------ Input ------

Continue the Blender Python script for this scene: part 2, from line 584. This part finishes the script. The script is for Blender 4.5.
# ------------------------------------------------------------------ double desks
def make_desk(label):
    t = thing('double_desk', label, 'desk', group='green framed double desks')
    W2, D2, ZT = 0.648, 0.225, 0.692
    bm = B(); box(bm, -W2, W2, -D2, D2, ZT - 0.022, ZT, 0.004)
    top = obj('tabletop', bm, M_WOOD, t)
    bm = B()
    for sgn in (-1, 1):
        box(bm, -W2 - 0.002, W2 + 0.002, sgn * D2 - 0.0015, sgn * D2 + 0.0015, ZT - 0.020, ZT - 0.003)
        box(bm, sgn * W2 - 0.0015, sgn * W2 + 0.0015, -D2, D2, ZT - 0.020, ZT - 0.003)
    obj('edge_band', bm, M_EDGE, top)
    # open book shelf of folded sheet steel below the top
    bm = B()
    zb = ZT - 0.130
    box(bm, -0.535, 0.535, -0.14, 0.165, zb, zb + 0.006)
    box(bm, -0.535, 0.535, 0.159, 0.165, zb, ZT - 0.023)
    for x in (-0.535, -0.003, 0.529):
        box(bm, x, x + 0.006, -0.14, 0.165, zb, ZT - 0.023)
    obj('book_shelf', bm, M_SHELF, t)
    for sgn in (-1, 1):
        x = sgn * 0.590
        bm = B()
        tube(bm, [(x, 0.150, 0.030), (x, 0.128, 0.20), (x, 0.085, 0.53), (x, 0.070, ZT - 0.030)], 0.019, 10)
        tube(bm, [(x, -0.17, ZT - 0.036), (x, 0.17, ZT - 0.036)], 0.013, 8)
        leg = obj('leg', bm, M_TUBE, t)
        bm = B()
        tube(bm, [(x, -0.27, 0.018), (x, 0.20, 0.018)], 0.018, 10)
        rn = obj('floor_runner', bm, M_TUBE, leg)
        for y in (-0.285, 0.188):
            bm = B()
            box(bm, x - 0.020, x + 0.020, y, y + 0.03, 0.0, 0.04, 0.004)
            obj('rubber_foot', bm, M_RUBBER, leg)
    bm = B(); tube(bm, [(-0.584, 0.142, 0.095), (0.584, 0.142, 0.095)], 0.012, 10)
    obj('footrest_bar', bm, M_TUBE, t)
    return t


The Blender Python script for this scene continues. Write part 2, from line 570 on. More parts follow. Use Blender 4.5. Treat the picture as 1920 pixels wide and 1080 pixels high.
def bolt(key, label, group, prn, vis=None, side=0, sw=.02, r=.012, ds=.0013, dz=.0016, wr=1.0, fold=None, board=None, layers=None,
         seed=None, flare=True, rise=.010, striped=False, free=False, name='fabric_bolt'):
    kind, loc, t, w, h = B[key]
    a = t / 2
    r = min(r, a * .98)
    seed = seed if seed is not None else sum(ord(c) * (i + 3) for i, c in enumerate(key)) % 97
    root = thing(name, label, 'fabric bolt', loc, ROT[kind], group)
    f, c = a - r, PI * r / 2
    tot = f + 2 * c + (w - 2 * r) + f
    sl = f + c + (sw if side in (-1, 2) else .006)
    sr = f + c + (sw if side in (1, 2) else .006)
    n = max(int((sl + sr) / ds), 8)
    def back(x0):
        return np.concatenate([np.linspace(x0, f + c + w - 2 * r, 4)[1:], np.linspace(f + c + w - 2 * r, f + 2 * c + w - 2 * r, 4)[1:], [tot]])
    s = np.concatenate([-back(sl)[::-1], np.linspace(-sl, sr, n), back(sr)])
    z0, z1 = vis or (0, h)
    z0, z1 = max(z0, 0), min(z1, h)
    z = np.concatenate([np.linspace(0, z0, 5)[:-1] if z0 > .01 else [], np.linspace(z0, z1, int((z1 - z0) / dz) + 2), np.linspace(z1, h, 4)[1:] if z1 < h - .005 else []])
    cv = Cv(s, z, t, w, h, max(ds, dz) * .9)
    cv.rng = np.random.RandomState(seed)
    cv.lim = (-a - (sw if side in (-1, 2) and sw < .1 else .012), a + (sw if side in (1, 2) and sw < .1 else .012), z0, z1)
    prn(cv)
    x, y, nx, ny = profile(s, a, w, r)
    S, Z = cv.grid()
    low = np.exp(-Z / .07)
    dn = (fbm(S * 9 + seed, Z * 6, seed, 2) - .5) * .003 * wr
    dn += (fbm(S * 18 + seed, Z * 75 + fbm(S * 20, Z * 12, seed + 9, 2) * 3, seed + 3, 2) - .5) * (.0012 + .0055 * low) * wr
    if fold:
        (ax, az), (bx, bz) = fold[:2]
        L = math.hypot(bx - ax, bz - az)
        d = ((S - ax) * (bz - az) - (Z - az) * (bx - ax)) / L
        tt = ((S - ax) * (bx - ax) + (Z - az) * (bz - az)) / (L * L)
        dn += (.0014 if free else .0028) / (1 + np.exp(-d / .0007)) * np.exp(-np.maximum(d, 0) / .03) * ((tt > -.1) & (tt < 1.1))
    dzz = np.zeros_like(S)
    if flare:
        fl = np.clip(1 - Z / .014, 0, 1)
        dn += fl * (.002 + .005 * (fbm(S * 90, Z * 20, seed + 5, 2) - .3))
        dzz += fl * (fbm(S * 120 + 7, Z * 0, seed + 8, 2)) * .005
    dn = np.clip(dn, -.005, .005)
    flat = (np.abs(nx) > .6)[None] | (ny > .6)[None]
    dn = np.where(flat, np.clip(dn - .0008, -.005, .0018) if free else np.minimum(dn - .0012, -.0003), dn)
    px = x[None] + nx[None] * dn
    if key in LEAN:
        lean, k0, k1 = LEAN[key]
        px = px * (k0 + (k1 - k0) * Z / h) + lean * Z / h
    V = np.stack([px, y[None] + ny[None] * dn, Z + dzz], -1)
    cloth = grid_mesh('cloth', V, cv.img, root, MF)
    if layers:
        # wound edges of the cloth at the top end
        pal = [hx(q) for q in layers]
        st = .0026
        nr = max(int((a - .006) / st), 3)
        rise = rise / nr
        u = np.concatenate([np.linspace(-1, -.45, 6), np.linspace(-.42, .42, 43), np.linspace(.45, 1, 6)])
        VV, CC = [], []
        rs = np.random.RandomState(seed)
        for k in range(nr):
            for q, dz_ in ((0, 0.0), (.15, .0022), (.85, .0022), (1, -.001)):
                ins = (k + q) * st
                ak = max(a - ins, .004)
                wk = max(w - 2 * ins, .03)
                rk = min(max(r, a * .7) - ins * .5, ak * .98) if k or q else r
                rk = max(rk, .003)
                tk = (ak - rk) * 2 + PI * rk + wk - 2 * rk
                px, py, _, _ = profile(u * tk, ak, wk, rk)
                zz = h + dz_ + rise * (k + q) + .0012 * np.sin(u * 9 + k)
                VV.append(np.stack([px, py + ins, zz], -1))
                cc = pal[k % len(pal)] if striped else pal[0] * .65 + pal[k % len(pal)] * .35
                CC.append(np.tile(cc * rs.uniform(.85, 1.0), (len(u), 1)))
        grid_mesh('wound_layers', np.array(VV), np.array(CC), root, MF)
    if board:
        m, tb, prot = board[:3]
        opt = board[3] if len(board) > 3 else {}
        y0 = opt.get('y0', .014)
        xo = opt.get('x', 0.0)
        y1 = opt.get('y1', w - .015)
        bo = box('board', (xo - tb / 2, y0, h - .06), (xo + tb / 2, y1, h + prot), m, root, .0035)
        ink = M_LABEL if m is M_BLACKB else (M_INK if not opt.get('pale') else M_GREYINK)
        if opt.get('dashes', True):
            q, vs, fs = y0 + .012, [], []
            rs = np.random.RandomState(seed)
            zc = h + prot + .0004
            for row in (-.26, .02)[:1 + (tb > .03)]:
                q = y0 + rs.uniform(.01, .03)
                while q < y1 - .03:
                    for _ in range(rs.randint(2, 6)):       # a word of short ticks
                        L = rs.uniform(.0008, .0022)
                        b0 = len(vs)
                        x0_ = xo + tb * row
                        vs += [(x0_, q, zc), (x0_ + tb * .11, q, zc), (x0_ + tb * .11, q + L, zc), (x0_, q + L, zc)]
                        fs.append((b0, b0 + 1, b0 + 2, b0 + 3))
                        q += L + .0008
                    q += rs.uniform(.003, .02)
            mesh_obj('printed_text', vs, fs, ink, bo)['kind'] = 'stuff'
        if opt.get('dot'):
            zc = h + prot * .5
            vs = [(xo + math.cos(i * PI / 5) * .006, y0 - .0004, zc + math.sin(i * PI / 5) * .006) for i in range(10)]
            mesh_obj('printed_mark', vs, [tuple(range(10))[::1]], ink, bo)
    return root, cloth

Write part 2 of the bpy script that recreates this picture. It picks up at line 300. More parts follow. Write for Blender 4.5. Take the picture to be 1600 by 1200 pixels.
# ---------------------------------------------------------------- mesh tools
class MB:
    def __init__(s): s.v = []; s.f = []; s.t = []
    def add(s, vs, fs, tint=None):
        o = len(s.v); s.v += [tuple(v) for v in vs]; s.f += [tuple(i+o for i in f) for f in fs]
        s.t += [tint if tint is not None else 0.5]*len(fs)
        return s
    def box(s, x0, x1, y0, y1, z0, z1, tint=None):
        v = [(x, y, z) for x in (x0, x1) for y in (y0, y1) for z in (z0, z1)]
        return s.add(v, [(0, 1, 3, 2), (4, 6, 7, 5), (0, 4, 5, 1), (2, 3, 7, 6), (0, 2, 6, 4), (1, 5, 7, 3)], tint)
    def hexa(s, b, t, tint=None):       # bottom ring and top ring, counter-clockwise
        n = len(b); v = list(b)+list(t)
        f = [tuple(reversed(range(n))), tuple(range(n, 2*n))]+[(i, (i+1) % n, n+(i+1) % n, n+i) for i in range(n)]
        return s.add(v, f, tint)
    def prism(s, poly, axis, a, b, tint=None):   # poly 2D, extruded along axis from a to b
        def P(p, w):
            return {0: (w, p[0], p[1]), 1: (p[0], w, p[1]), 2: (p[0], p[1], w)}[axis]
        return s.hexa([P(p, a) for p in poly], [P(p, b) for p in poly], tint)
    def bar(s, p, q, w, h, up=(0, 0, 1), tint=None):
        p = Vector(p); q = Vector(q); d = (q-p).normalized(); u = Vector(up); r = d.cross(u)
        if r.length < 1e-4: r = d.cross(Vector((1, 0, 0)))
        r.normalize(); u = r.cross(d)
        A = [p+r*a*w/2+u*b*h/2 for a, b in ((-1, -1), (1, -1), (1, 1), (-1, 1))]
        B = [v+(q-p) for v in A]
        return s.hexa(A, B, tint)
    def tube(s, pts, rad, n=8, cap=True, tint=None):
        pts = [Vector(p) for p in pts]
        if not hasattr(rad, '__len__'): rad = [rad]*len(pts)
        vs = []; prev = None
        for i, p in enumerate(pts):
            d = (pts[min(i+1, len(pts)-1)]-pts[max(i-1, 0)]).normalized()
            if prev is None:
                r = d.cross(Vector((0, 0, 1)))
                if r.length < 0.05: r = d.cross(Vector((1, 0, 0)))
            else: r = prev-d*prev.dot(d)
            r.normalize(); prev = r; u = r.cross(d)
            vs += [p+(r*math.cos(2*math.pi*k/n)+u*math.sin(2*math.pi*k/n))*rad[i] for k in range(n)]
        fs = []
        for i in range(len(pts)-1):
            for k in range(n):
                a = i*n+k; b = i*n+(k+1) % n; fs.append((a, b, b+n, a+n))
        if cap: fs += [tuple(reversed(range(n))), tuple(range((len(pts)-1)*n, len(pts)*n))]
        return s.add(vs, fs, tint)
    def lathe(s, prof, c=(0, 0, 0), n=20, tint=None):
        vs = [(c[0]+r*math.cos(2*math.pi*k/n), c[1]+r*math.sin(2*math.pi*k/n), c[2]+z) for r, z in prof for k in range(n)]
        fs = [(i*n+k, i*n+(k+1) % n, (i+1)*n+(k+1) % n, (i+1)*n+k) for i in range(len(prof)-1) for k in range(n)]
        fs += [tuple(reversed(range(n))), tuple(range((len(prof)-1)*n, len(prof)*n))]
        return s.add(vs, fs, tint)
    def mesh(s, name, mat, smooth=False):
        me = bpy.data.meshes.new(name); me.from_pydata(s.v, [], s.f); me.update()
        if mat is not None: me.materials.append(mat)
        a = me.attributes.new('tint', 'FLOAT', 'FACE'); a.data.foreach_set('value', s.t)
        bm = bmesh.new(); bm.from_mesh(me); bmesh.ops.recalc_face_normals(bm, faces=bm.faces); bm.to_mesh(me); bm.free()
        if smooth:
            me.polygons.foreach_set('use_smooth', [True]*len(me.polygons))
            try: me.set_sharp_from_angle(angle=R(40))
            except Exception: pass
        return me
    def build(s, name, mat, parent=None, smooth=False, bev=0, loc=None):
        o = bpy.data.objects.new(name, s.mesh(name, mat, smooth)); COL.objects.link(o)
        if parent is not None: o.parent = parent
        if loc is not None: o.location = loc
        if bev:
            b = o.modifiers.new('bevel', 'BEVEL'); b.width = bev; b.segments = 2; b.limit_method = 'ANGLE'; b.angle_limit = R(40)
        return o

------

◆ Task to carry out:
From the entries above, copy every line that holds the word "Write".

◆ Solved problem:
The Blender Python script for this scene continues. Write part 2, from line 570 on. More parts follow. Use Blender 4.5. Treat the picture as 1920 pixels wide and 1080 pixels high.
Write part 2 of the bpy script that recreates this picture. It picks up at line 300. More parts follow. Write for Blender 4.5. Take the picture to be 1600 by 1200 pixels.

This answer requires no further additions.